Why is this man -- well, he's not really smiling, is he? Photographer: Andrew Harrer/Bloomberg
Why is this man -- well, he's not really smiling, is he? Photographer: Andrew Harrer/Bloomberg

At Mother Jones, Kevin Drum asks:

"Maybe I'm naive, but why aren't both parties also in favor of adding a debt ceiling increase to this bill?...Republicans should favor it because they're already taking a scoring hit from the Clubbies anyway, so why not toss in the debt increase and avoid a second scoring hit later in the year?...It sure seems like everyone would be better off getting this whole thing off the table at once. Don't Republicans want to spend the rest of the year complaining about Obamacare, not losing yet another debt ceiling fight?"

I don’t know the answer, but I think there are two reasonable theories.

Theory #1 is that Republicans have embraced the idea that as long as Barack Obama is in the Oval Office, their best strategy is to maximize chaos and partisan bickering. That is, they may have decided that even “losing” a fight such as the government shutdown benefits them. That is, they may be betting that if approval ratings for Republicans in Congress drop 10 points while approval of Obama drops 2 points, the latter is more likely to influence election outcomes in 2014 and 2016. In other words, even if most people say they blame Congress and not the president for a bad economy, swing voters are likely to punish the president’s party for hard times. (Greg Sargent hinted about such a cynical strategy this morning.) Now, it’s not clear that it would actually work at the ballot box; it's true that presidents matter more than the ratings of the out party, but we don’t really have any tests of a strategy this extreme, and it’s very easy to see it backfiring on them. However, that’s not really relevant to the question of whether it’s what they’re up to.

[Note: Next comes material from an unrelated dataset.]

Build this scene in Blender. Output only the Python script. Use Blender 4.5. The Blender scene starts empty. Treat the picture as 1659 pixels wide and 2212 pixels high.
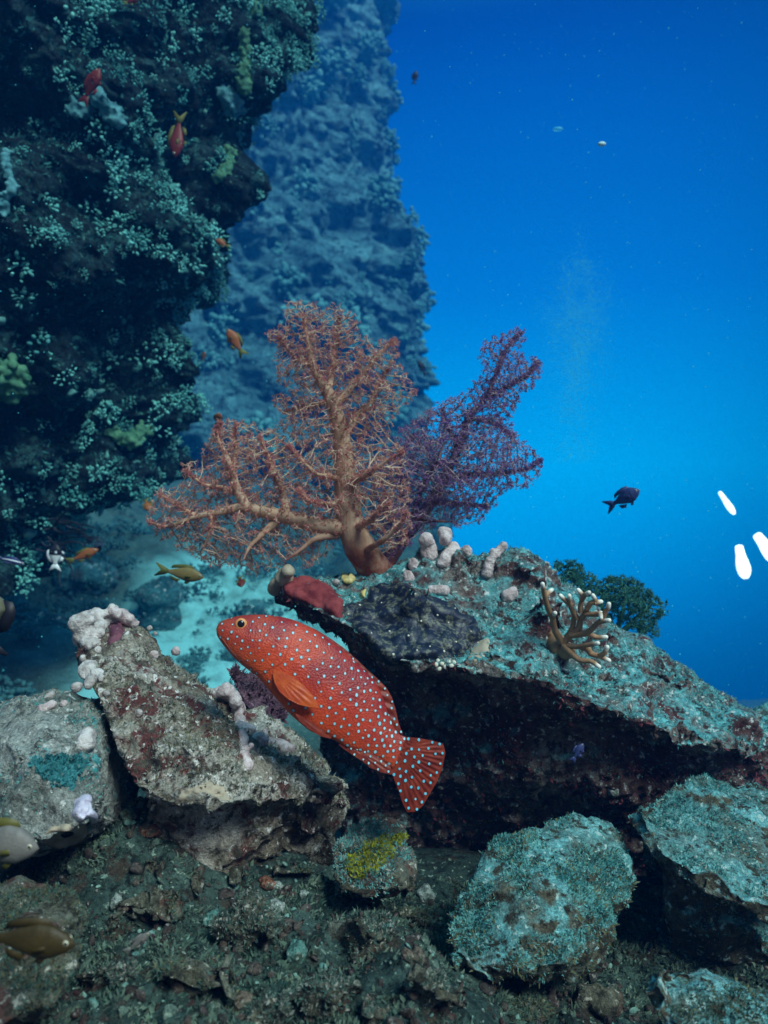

Theory #2 is that Republicans, or at least many of them, just have no idea what they’re doing. The government shutdown was an obvious loser for them, but they did it anyway. Many appeared to be sincere in their (badly mistaken) belief that they would win that fight. Similarly, Republicans could have easily avoided the new “nuclear” Senate -- in which a rule change pushed through by Democrats prohibits a minority from blocking presidential nominations -- if they had been more selective about their obstruction or at least beat a strategic retreat once they had pushed Democrats to the breaking point. Instead, they inexplicably blundered right into it. Time after time, Speaker of the House John Boehner and Senate Minority Leader Mitch McConnell opt to avoid lesser pain today at the cost of increased pain tomorrow. Do they (or, more likely, large portions of their conferences) just not see it coming?

Which theory is correct? I have no idea! It could even be both in some combination.

But I strongly agree with Drum that Congressional Republicans would have been smart to get the debt limit over with now. And that it’s worth puzzling over why they didn’t.